Education & Public Policy

Harry Wong and Rosemary Wong

Developing and Retaining Effective Teachers and Principals

Harry Wong and Rosemary Wong

" ... education has failed to recognize what other industries have recognized almost from the start. Formalized, sustained training matters."

As schools struggle to raise student achievement while walking a budget tightrope, Dr. Harry Wong and his wife, Rosemary, remind us that the effectiveness of the teacher is the single most important variable in determining student achievement. A district does not need Race to the Top funds to develop effective teachers and principals, either. As the Wongs discuss in this interview, ” … effective teaching is identifiable, teachable, and implementable. The more effective the teacher, the greater the student gains. The more effective the principal, the greater the achievement levels at the school.” The following is an abridged version of our interview with the Wongs.

Q: You recently wrote, “The Race to the Top initiative, although well-intended, is misnamed. Education is not a race. A race implies that someone is a winner and the rest are losers. Effective school districts are ones where all teachers are winners. They train and nurture every teacher to reach great heights. Children deserve nothing less.” For over thirty years, both of you have lectured with missionary zeal that the single most important factor in raising the academic achievement of a student is the effectiveness of that student’s teacher. And you believe every teacher can be a winner if given effective training.

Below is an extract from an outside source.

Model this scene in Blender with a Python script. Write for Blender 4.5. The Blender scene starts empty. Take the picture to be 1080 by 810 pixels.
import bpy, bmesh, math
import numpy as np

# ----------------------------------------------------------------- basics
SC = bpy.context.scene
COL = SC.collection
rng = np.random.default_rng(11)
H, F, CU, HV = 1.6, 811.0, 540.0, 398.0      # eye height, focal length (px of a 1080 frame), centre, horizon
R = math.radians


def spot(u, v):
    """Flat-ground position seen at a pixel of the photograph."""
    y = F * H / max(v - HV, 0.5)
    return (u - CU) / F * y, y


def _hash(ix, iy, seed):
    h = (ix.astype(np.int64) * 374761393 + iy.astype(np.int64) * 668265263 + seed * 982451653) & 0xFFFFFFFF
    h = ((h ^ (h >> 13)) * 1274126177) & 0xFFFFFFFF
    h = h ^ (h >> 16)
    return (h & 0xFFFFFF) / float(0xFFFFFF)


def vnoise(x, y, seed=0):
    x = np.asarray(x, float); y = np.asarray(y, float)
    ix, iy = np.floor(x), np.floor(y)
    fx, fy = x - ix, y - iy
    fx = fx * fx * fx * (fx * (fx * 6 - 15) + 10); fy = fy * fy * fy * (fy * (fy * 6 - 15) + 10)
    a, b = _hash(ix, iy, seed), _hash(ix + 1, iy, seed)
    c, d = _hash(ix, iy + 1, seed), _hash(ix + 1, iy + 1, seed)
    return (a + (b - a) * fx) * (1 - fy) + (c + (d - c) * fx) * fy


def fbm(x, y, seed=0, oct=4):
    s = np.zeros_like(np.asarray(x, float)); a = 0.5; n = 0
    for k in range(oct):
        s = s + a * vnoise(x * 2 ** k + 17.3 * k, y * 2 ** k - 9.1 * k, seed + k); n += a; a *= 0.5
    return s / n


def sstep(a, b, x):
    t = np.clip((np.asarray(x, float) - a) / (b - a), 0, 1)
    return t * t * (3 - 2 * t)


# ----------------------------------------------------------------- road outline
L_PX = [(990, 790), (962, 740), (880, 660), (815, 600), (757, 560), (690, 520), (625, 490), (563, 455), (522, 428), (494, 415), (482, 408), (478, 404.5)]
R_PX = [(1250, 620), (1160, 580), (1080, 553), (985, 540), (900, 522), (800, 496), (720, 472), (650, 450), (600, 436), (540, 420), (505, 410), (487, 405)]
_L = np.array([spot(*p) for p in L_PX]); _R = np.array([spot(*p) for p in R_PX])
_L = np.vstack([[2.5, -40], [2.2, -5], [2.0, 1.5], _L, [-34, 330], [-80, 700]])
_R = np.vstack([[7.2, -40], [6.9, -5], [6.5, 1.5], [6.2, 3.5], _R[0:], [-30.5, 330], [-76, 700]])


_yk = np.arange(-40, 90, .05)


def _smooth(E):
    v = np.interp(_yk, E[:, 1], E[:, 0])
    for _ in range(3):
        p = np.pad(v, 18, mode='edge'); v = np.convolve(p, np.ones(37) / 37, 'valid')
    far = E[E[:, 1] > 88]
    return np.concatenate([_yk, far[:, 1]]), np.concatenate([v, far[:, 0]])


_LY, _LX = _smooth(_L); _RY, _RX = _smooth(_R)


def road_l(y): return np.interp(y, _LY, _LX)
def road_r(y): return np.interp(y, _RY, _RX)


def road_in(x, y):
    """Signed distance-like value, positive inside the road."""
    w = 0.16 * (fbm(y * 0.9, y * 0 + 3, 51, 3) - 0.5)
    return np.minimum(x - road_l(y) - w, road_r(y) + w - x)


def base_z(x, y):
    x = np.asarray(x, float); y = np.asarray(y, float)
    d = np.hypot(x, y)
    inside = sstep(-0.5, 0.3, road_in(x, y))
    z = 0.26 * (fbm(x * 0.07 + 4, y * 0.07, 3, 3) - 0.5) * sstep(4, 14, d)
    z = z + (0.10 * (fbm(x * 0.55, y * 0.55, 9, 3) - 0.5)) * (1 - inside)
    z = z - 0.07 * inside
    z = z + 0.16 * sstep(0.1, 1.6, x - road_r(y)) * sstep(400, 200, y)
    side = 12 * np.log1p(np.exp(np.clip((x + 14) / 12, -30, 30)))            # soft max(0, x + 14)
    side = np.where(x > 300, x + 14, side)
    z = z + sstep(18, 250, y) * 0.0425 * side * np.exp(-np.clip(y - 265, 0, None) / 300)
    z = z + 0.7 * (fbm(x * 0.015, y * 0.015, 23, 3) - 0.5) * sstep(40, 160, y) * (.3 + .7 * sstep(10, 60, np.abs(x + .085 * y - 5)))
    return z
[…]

So, let’s begin with your introduction to developing and retaining effective teachers.

Harry Wong: Rosemary, and I would like to thank you for asking us to share our latest report on “Developing and Retaining Effective Teachers and Principals.” This report was written because the two of us noticed the reluctance of educators to focus on THE one factor that will improve student learning: teacher and principal effectiveness. One, the single greatest effect on student achievement is the effectiveness of the teacher. And two, the single largest factor in improving the educational output of a school is the effectiveness of the principal. Instead, education has spent the past 75 years jumping from one program, initiative, philosophy, and ideology to another. Now, we, in education, are in the people business, yet we keep recycling and spending billions on the same programs, ideologies, or structural changes that have never increased student achievement on a large scale. Yet, more can be done to improve education by improving the effectiveness of teachers and principals than with any other single factor. And at greatly reduced cost.